When a new task is forked, it is accounted as an MMCID user before it becomes visible in the process's thread list and the global task list. This timing issue can cause problems when multiple forks happen concurrently on different CPUs.

Specifically, if one task (tnew1) is not yet visible and another task (tnew2) forks and reaches a per-CPU threshold for MMCID users, the system tries to fix up allocated CIDs for other tasks. However, since tnew1 is not visible yet, the fix-up fails for tnew1's CID.

As a result, a subsequent scheduling operation might fail to acquire a transitional CID, causing the machine to stall.
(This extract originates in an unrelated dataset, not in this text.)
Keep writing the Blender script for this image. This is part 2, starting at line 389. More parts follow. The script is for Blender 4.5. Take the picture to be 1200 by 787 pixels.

The fix involves moving the invocation of sched_mm_cid_fork() to after the new task becomes visible in the thread and task lists, preventing this race condition and making the behavior symmetrical with task exit handling.

Impact Analysis

This vulnerability can cause the machine to stall during task scheduling due to failure in acquiring a transitional CID.

In practical terms, this means that under certain concurrent fork conditions, the system could become unresponsive or hang, impacting availability and stability.

Mitigation Strategies

The vulnerability is resolved by moving the invocation of sched_mm_cid_fork() after the new task becomes visible in the thread and task list. This prevents CID stalls caused by concurrent forks.

To mitigate this vulnerability immediately, you should update your Linux kernel to a version that includes this fix.